3D scene scripts
— start —
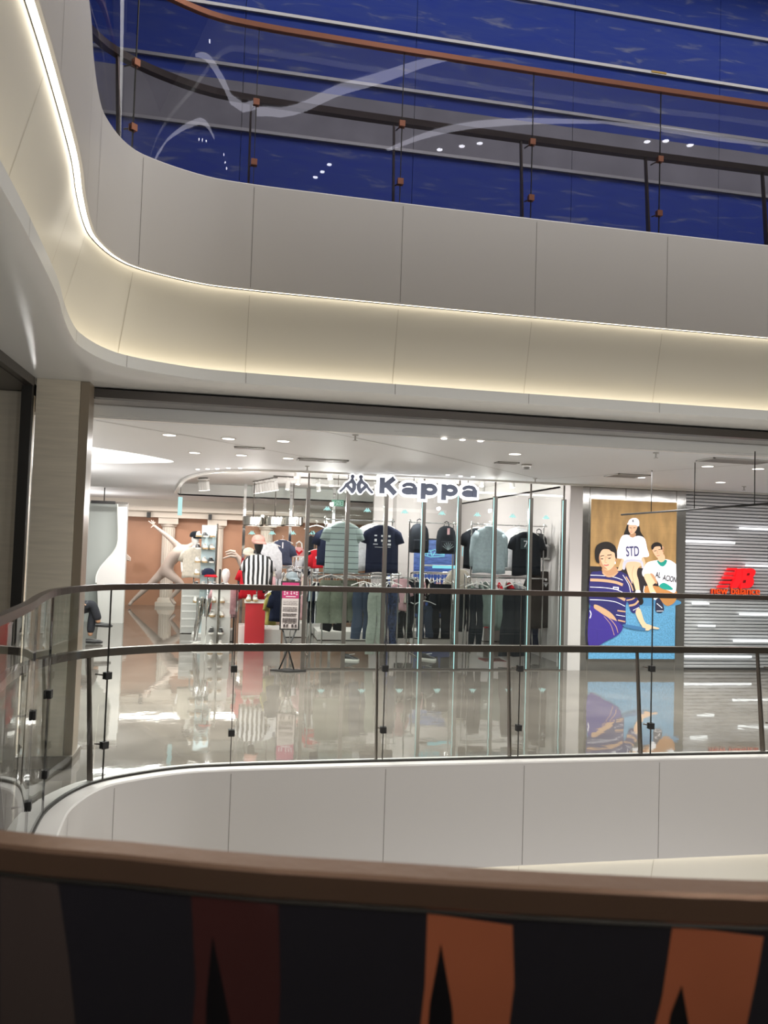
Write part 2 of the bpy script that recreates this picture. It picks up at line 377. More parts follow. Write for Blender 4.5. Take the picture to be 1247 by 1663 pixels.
# ------------------------------------------------------------------ balustrades
def idx_range(i0, i1):
    n = len(LOOP); out = [i0]
    while out[-1] != i1: out.append((out[-1]+1) % n)
    return [LOOP[k] for k in out]
def balustrade(L, ia, ib, joints, label, gm, capm, clipm, postm, skip=(), z_cap=1.37):
    t = thing('balustrade', label, 'balustrade', (LOOP[ia][0][0], LOOP[ia][0][1], L))
    ox, oy = t.location.x, t.location.y
    def loc(m, name, ma): 
        m.v = [(x-ox, y-oy, z-L) for x, y, z in m.v]; return m.build(name, ma, t)
    path = idx_range(ia, ib)
    loc(MB().sweep(path, [(-.022, L+z_cap), (.022, L+z_cap), (.022, L+z_cap+.042), (-.022, L+z_cap+.042)], closed=False, loop=True, smooth=False), 'top_rail', capm)
    loc(MB().sweep(path, [(.175, L+.87), (.235, L+.87), (.235, L+.925), (.175, L+.925)], closed=False, loop=True, smooth=False), 'handrail', postm)
    loc(MB().sweep(path, [(-.012, L+.0), (.012, L+.0), (.012, L+.034), (-.012, L+.034)], closed=False, loop=True, smooth=False), 'base_channel', M_DARK)
    ji = [near_index(*j) for j in joints]
    seq = [ia]+ji+[ib]
    for a, c in zip(seq, seq[1:]):
        if a == c: continue
        p = idx_range(a, c)
        # pull the pane ends back a little so the joint shows
        if len(p) < 3: continue
        def lerp(A, B, k): return (tuple(A[0][d]+(B[0][d]-A[0][d])*k for d in (0, 1)), A[1])
        p = [lerp(p[0], p[1], .05)]+p[1:-1]+[lerp(p[-1], p[-2], .05)]
        loc(MB().sweep(p, [(-.006, L+.02), (.006, L+.02), (.006, L+z_cap), (-.006, L+z_cap)], closed=False, loop=True), 'glass_panel', gm)
    for k, i in enumerate(ji):
        P, N = LOOP[i]; T = (N[1], -N[0])
        def W(o, s, z): return (P[0]+N[0]*o+T[0]*s, P[1]+N[1]*o+T[1]*s, z)
        j = MB()
        j.add([W(-.0065, -.003, L+.03), W(.0065, -.003, L+.03), W(.0065, .003, L+.03), W(-.0065, .003, L+.03)]+[W(-.0065, -.003, L+z_cap), W(.0065, -.003, L+z_cap), W(.0065, .003, L+z_cap), W(-.0065, .003, L+z_cap)],
              [(0,1,5,4),(1,2,6,5),(2,3,7,6),(3,0,4,7)])
        loc(j, 'joint_strip', M_DARK)
        if k in skip: po = None
        else:
            po = MB()
            prof = [(.11, .045, 0.0), (.155, .034, .45), (.2, .025, .885)]
            vs = []
            for (o, hw, z) in prof:
                for (do, s) in ((-hw*.6, -.008), (hw*.6, -.008), (hw*.6, .008), (-hw*.6, .008)): vs.append(W(o+do, s-.03, L+z))
            fs = []
            for r in (0, 1):
                for q in range(4): fs.append((r*4+q, r*4+(q+1) % 4, r*4+4+(q+1) % 4, r*4+4+q))
            po.add(vs, fs+[(3, 2, 1, 0), (8, 9, 10, 11)]); po = loc(po, 'post', postm)
        for z in (.27, .76):
            c = MB()
            for (o0, o1) in ((-.022, -.0072), (.0072, .022)):
                vs = [W(o, s, L+z+dz) for dz in (-.025, .025) for (o, s) in ((o0, -.024), (o1, -.024), (o1, .024), (o0, .024))]
                c.add(vs, [(0,3,2,1),(4,5,6,7),(0,1,5,4),(1,2,6,5),(2,3,7,6),(3,0,4,7)])
            cl = loc(c, 'clamp', clipm)
            if po:
                loc(MB().tube([W(.02, 0, L+z), W(.075+.1*max(0, z-.45), -.028, L+z)], .006, 8), 'clamp_arm', postm).parent = cl
    return t
I = near_index
FARJ = [(-.02+1.195*k, 6.15) for k in range(7)]
LEFTJ = [(-.92, 2.6), (-.97, 3.5), (-1.08, 4.5), (-1.12, 5.1), (-.86, 5.84)]
balustrade(0., I(-.9, 2.1), I(8.6, 6.1), LEFTJ+FARJ, 'clear glass balustrade with brown rail along the sportswear shop floor, curving round the column', M_GLASS, M_BROWN, M_BLACK, M_BROWN, skip=(3, 5))
balustrade(4.5, I(-.9, 2.1), I(8.6, 6.1), LEFTJ+FARJ, 'tinted glass balustrade with copper rail on the floor above, before the blue hoarding', M_GLASSD, M_COPPER, M_COPPER, M_BROWN, skip=(3,))
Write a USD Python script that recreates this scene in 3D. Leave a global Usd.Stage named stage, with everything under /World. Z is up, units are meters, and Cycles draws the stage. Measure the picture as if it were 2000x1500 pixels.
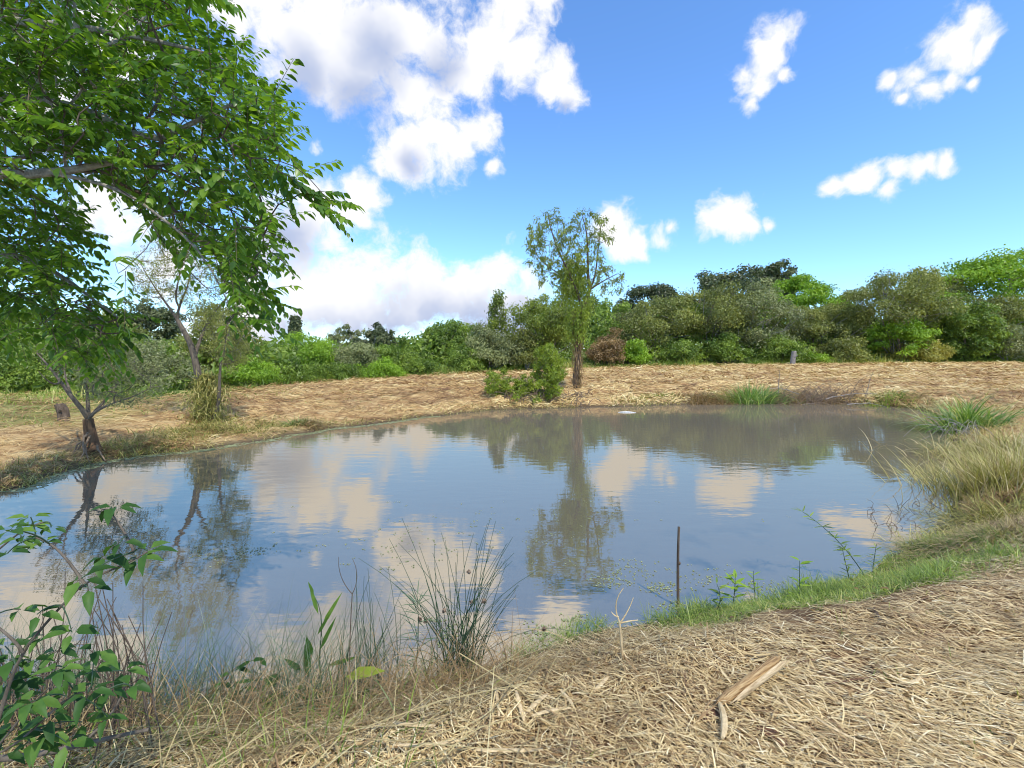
import math
import numpy as np, trimesh, usdkit, meshkit
from pxr import Usd, UsdGeom, UsdLux, UsdShade, Sdf, Gf, Vt
from scipy.spatial import cKDTree
import shapely

stage = Usd.Stage.CreateInMemory()
UsdGeom.SetStageUpAxis(stage, 'Z')
UsdGeom.SetStageMetersPerUnit(stage, 1.0)
UsdGeom.Xform.Define(stage, '/World')
UsdGeom.Scope.Define(stage, '/World/Looks')

# ------------------------------------------------------------------ camera, sky, sun, exposure
EYE, FOC, PX0, PY0 = 2.2, 900.0, 1000.0, 690.0        # eye height above the water, focal length in photo pixels, horizon
EXPOSURE = 0.45
SUN_AZ, SUN_EL = math.radians(148), math.radians(56)  # direction towards the sun
SUN_INT, SUN_ANGLE = 0.85, 0.6
SKY_STRENGTH = 0.15

cam = UsdGeom.Camera.Define(stage, '/World/camera')
cam.CreateHorizontalApertureAttr(36.0)
cam.CreateVerticalApertureAttr(27.0)
cam.CreateFocalLengthAttr(36.0 * FOC / 2000)
cam.CreateVerticalApertureOffsetAttr(-(750 - PY0) / 2000 * 36.0)
cam.CreateClippingRangeAttr(Gf.Vec2f(0.05, 5000))
cam.CreateExposureAttr(EXPOSURE)
cam.AddTranslateOp().Set(Gf.Vec3d(0, 0, EYE))
cam.AddRotateXOp().Set(90.0)

def at(px, py, Y):
    """World point seen at photo pixel (px, py) at distance Y ahead of the camera."""
    return np.array([(px - PX0) / FOC * Y, Y, EYE - (py - PY0) / FOC * Y])

def sun_dir():
    return np.array([math.sin(SUN_AZ) * math.cos(SUN_EL), math.cos(SUN_AZ) * math.cos(SUN_EL), math.sin(SUN_EL)])

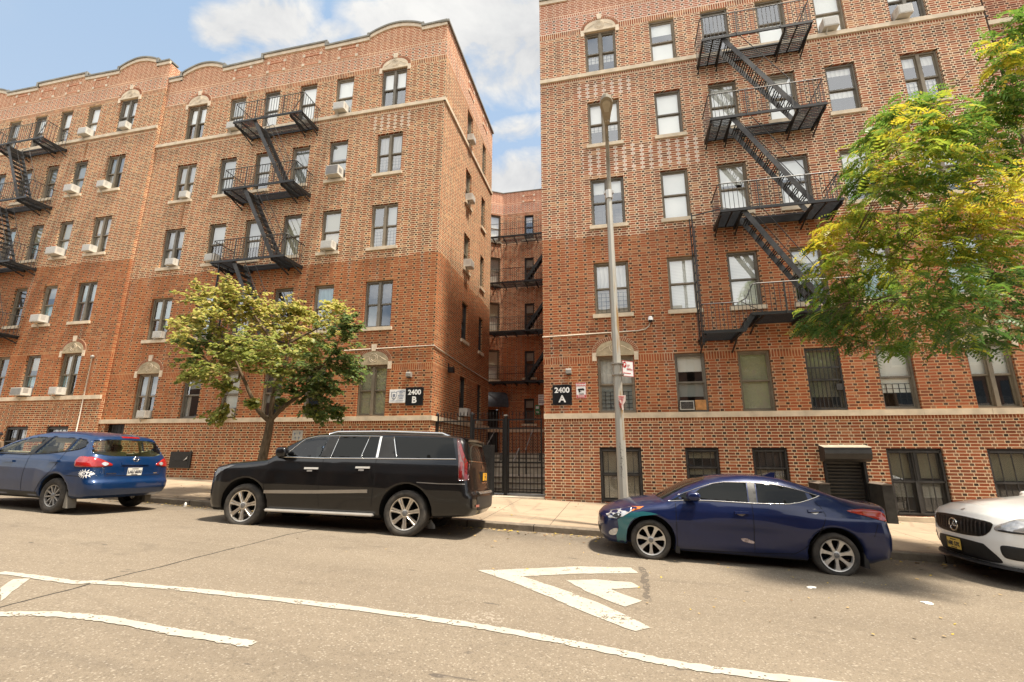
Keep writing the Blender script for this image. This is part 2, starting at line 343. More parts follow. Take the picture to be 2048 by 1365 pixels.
— end —
■ Instruction
How many lines in the listing contain "Blender"? Answer with the number alone.

■ Result of the exercise
2